KUALA LUMPUR, Sept 19 — Tun Dr Mahathir Mohamad has explained today his animosity towards opposition party PAS, amid an apparent split in Umno purportedly over the party’s attempt to get into bed with the Islamists.

According to the prime minister, the formation of PAS has inevitably broken the Malay community in two along religious lines — exacerbated by the Islamists’ tendency to label its adversaries as infidels.

“This was PAS’ behaviour that is unforgivable. Before PAS existed, the Malays were not split apart due to religion,” he wrote on his blog.

“It was only after PAS was formed that the Malays were split apart and divided into two tribes that are mortal enemies. This split has also weakened the Malays.”

Dr Mahathir said the divide within Malay-Muslims now runs very deep because of PAS, with some Muslims even attending congregational prayers in diferent mosques split across partisan lines.

“There is no religious scholar in Malaysia that is brave to say that calling non-PAS members as infidels is wrong and against Islamic teachings.

“Religious enforcers that are responsible over Islam are keeping mute about it,” he said.

In his lengthy post, Dr Mahathir said the split among Malays started after the 1955 general election, where the Alliance won 51 out of 98 federal seats, compared to one by PAS — allegedly kickstarting the latter party’s manipulation of Islam to attract Malay voters.

It was at this time that PAS claimed those who collaborated with infidels are also infidels, even when they were Sunni Muslims who followed the Shafie school of jurisprudence, he said.
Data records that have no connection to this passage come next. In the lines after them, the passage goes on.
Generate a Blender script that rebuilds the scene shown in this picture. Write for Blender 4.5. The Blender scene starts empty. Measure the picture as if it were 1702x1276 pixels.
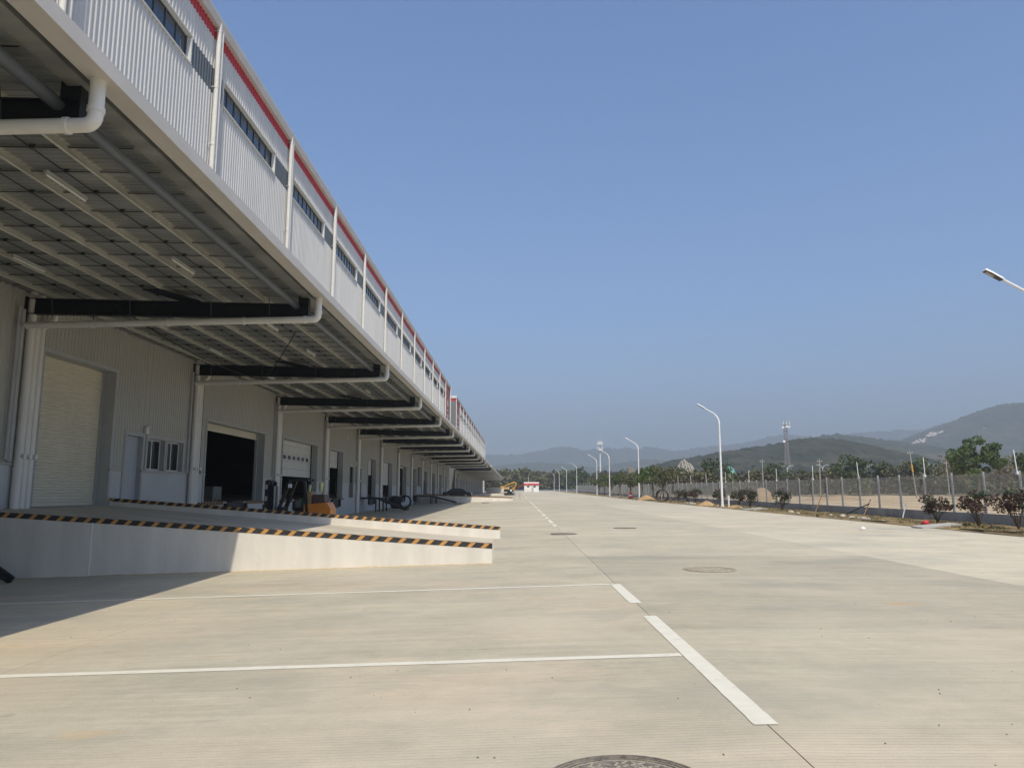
import bpy, math, random
import numpy as np
from mathutils import Vector, Matrix, noise as mnoise

R = math.radians
random.seed(7)
rng = np.random.default_rng(11)
scene = bpy.context.scene
COL = scene.collection

# ------------------------------------------------------------------ camera
cam_d = bpy.data.cameras.new('camera')
cam = bpy.data.objects.new('camera', cam_d)
COL.objects.link(cam)
cam_d.sensor_width = 36.0
cam_d.lens = 1230.0 / 1702.0 * 36.0
cam_d.clip_start = 0.1
cam_d.clip_end = 30000
cam.location = (0, 0, 1.65)
cam.rotation_euler = (R(90 + 8.32), 0, R(0.36))
scene.camera = cam

# ------------------------------------------------------------------ world, sun, exposure
SUN = Vector((0.125, -0.557, 0.819)).normalized()
world = bpy.data.worlds.new('World')
scene.world = world
world.use_nodes = True
wn = world.node_tree
bg = wn.nodes['Background']
sky = wn.nodes.new('ShaderNodeTexSky')
sky.sky_type = 'NISHITA'
sky.sun_disc = False
sky.sun_elevation = math.asin(SUN.z)
sky.sun_rotation = math.atan2(SUN.x, SUN.y)
sky.altitude = 0
sky.air_density = 1.0
sky.dust_density = 2.2
sky.ozone_density = 8.0
sat = wn.nodes.new('ShaderNodeHueSaturation')
sat.inputs['Saturation'].default_value = 1.08
wn.links.new(sky.outputs[0], sat.inputs['Color'])
wn.links.new(sat.outputs[0], bg.inputs[0])
bg.inputs[1].default_value = 0.144

sun_d = bpy.data.lights.new('sun', 'SUN')
sun_d.energy = 3.25
sun_d.angle = R(0.55)
sun_d.color = (1.0, 0.91, 0.75)
sun = bpy.data.objects.new('sun', sun_d)
COL.objects.link(sun)
sun.rotation_euler = SUN.to_track_quat('Z', 'Y').to_euler()
sun.location = (20, -60, 90)

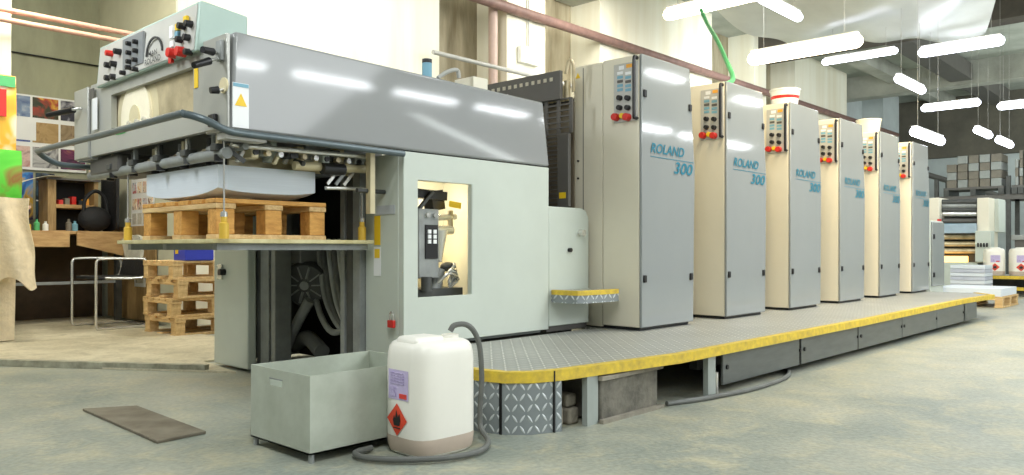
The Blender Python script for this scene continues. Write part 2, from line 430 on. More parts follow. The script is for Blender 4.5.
# maker's emblem: an arch over two lines
pc = conpt(*K(221, 190)); ar = MB()
for k in range(16):
    a0, a1 = PI*k/16, PI*(k+1)/16
    q = []
    for a, r in ((a0, .085), (a1, .085), (a1, .075), (a0, .075)):
        q.append((XF-.03+.004*0, pc.y-r*1.15*math.cos(a), pc.z+.01+r*math.sin(a)))
    ar.poly(q, .006, (-1, 0, 0))
bmesh.ops.remove_doubles(ar.bm, verts=ar.bm.verts, dist=.0005)
ar.build('emblem_arch', M_text, con)
text('lettering', 'MAN', M_text, con, (XF-.034, pc.y+.055, pc.z+.002), (0, -1, 0), (0, 0, 1), .026, .10, bold=.01)
text('lettering', 'ROLAND', M_text, con, (XF-.036, pc.y+.095, pc.z-.036), (0, -1, 0), (0, 0, 1), .030, .185, bold=.01)
# levers on both hood end plates
def lever(px, py, tx, ty, X=XF-.012, l=.16):
    a = onX(px, py, X); b = onX(tx, ty, X-l)
    lv = MB().cyl(a, a+(b-a)*.5, .008).build('lever', M_chrome, fd)
    MB().cyl(a+(b-a)*.42, b, .017, .014).build('grip', M_black, lv)
L3 = lambda x, y: (x/3.394+90, y/3.394)
lever(*L3(440, 182), *L3(382, 168), l=.1); lever(*L3(442, 196), *L3(352, 222), l=.14)
lever(*L3(455, 304), *L3(408, 307), l=.06)
hb = onX(*L3(445, 178), XF-.013)
box('lever_bracket', M_mid, fd, XF-.03, XF-.012, hb.y-.03, hb.y+.02, hb.z-.04, hb.z+.05, .004)
pd = onX(*L3(455, 290), XF-.013); MB().cyl((XF-.018, pd.y, pd.z), (XF-.01, pd.y, pd.z), .035).build('dial', M_cream, fd)
kk = onX(*L3(424, 410), XF-.013); box('lock', M_black, fd, XF-.035, XF-.012, kk.y-.03, kk.y+.03, kk.z-.028, kk.z+.028, .006)
yy = onX(*L3(361, 262), XF-.001); box('yellow_label', M_yel, fd, XF-.004, XF-.001, yy.y-.018, yy.y+.018, yy.z-.05, yy.z+.05)
gg = onX(*L3(105, 442), XF-.001); box('green_label', mat('green_plastic', (40, 190, 90), .5), fd, XF-.004, XF-.001, gg.y-.06, gg.y+.06, gg.z-.02, gg.z+.01)
for px, py, h in ((95, 114, .09), (92, 94, .03)):
    s = onX(px, py, XF-.013)
    box('notice', M_sticker if h > .05 else M_dgrey, fd, XF-.016, XF-.0125, s.y-.035, s.y+.035, s.z-h, s.z+h)
a = onX(88, 86, XF-.1)
lv = MB().cyl((XF-.012, 4.98, 1.62), (XF-.06, 5.0, 1.61), .008).build('lever', M_chrome, fd)
MB().cyl((XF-.05, 5.0, 1.61), (XF-.14, 5.16, 1.585), .02, .014).build('grip', M_black, lv)
# warning sticker on hood side
s = onY(240.5, 105, YS)
st = box('warning_sticker', M_sticker, fd, s.x-.038, s.x+.038, YS-.003, YS-.0005, s.z-.1, s.z+.095)
MB().prism([(s.x-.028, s.z-.005), (s.x+.028, s.z-.005), (s.x, s.z+.05)], 'y', YS-.005, YS-.003).build('warning_triangle', M_yel, st)
box('sticker_header', M_bluel, st, s.x-.036, s.x+.036, YS-.005, YS-.003, s.z+.078, s.z+.093)
# side panel with window opening
hx0, hx1, hz0, hz1 = 2.698, 3.098, .535, 1.162
sp = MB()
def frame_panel(b, x0, x1, z0, z1, a0, a1, c0, c1, y0, y1):
    o = [(x0, z0), (x1, z0), (x1, z1), (x0, z1)]; i = [(a0, c0), (a1, c0), (a1, c1), (a0, c1)]
    vs = [Vector((p[0], y, p[1])) for y in (y0, y1) for p in o+i]
    fs = []
    for k in range(4):
        k2 = (k+1) % 4
        fs += [(k, k2, 4+k2, 4+k), (8+k, 12+k, 12+k2, 8+k2), (k, 8+k, 8+k2, k2), (4+k, 4+k2, 12+k2, 12+k)]
    b._new(vs, fs)
frame_panel(sp, 2.6, 3.775, .285, 1.308, hx0, hx1, hz0, hz1, YS, YS+.04)
sp.build('side_panel', M_feed, fd, .006)
box('plinth', M_plinth, fd, 2.62, 3.75, YS+.05, YS+.5, .264, .29)
box('end_panel', M_feed, fd, 2.6, 2.63, YS+.042, YS+.33, .0, 1.30, .006)
box('plinth', M_plinth, fd, 2.62, 2.75, YS+.05, YS+.3, .0, .25)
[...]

This has resulted in among others, according to Dr Mahathir: Umno members’ events boycotted by PAS members, PAS and Umno members cannot marry each other, or even pray together.

Things took a turn for the worse after PAS president Datuk Seri Abdul Hadi Awang delivered sermon in Kuala Terengganu in 1981 which had since been known as “Hadi’s Mandate”, which dubbed supporters of the Islamist party as jihadists, while those who oppose them as infidels.

Dr Mahathir said the mandate was the reason behind the Memali incident, where Ibrahim Libya and 14 of his supporters were killed after rushing and killing four police officers.

Several of PAS’ more progressive leaders have since left the party to form Parti Amanah Negara, now a component in the Pakatan Harapan ruling coalition chaired by Dr Mahathir.

The Umno leadership recently attended PAS’ annual muktamar in Terengganu, with Umno president Datuk Seri Ahmad Zahid Hamidi reportedly announcing plans to form a new opposition coalition with the Islamist party.